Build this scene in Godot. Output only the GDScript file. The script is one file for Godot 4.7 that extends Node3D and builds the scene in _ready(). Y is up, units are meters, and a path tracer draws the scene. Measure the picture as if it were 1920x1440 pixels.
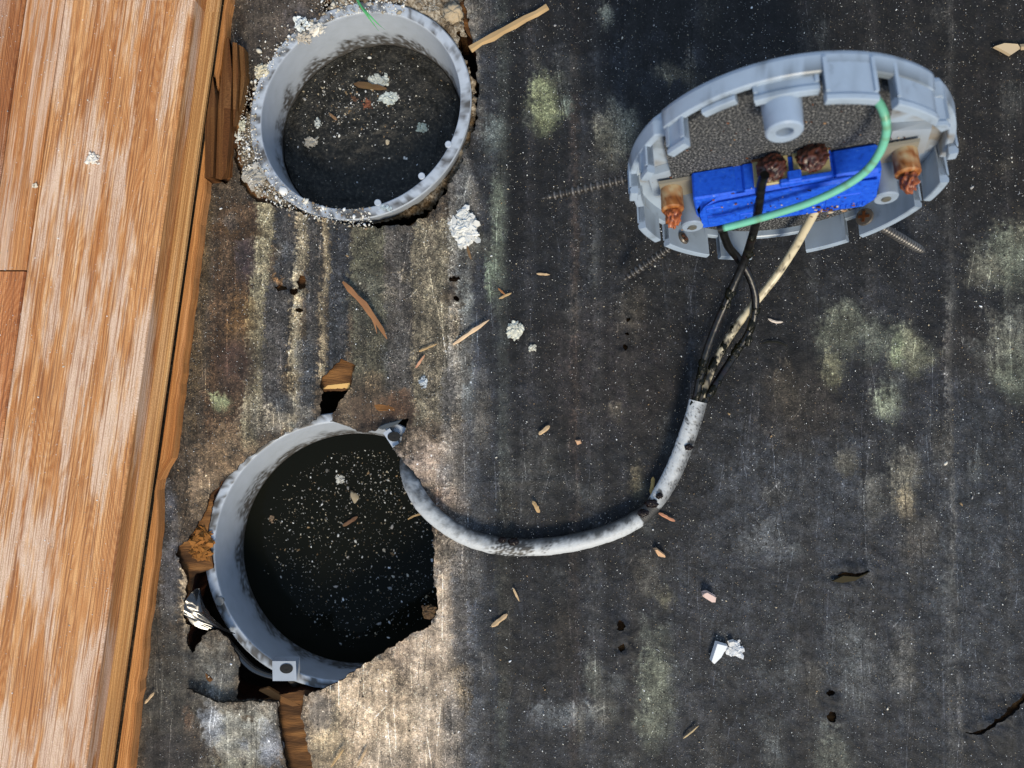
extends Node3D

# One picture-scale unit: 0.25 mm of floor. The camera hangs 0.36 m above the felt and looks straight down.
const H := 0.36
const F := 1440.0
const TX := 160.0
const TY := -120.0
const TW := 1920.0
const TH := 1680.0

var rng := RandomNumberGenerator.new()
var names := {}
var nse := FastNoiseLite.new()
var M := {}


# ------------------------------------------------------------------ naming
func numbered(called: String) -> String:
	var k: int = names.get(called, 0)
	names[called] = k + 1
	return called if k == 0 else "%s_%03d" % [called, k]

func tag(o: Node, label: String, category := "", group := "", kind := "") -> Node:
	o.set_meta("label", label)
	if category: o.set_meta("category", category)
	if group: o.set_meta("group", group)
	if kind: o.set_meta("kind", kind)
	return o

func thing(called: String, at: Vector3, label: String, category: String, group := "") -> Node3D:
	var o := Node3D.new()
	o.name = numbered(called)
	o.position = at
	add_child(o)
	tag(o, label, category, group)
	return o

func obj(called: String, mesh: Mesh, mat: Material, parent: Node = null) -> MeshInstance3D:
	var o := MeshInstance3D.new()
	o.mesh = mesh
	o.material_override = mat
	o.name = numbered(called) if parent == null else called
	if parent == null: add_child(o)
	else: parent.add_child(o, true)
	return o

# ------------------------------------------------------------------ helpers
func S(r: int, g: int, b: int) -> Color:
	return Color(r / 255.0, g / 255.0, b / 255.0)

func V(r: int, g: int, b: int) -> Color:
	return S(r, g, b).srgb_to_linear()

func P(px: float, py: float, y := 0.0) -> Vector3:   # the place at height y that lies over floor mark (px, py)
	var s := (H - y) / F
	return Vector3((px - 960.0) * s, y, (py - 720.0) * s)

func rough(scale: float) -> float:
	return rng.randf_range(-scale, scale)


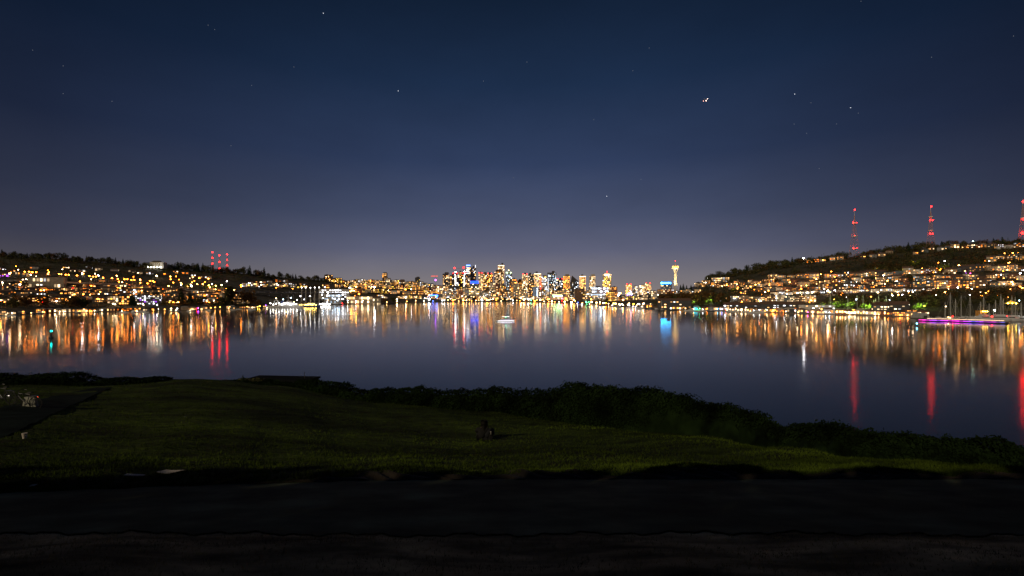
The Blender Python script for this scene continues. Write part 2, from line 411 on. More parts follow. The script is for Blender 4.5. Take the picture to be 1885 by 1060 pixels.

Job: Report all lines of the data above that include the string "extends".

Task result:
Build this scene in Godot. Output only the GDScript file. The script is one file for Godot 4.7 that extends Node3D and builds the scene in _ready(). Y is up, units are meters, and a path tracer draws the scene. Measure the picture as if it were 1920x1440 pixels.
extends Node3D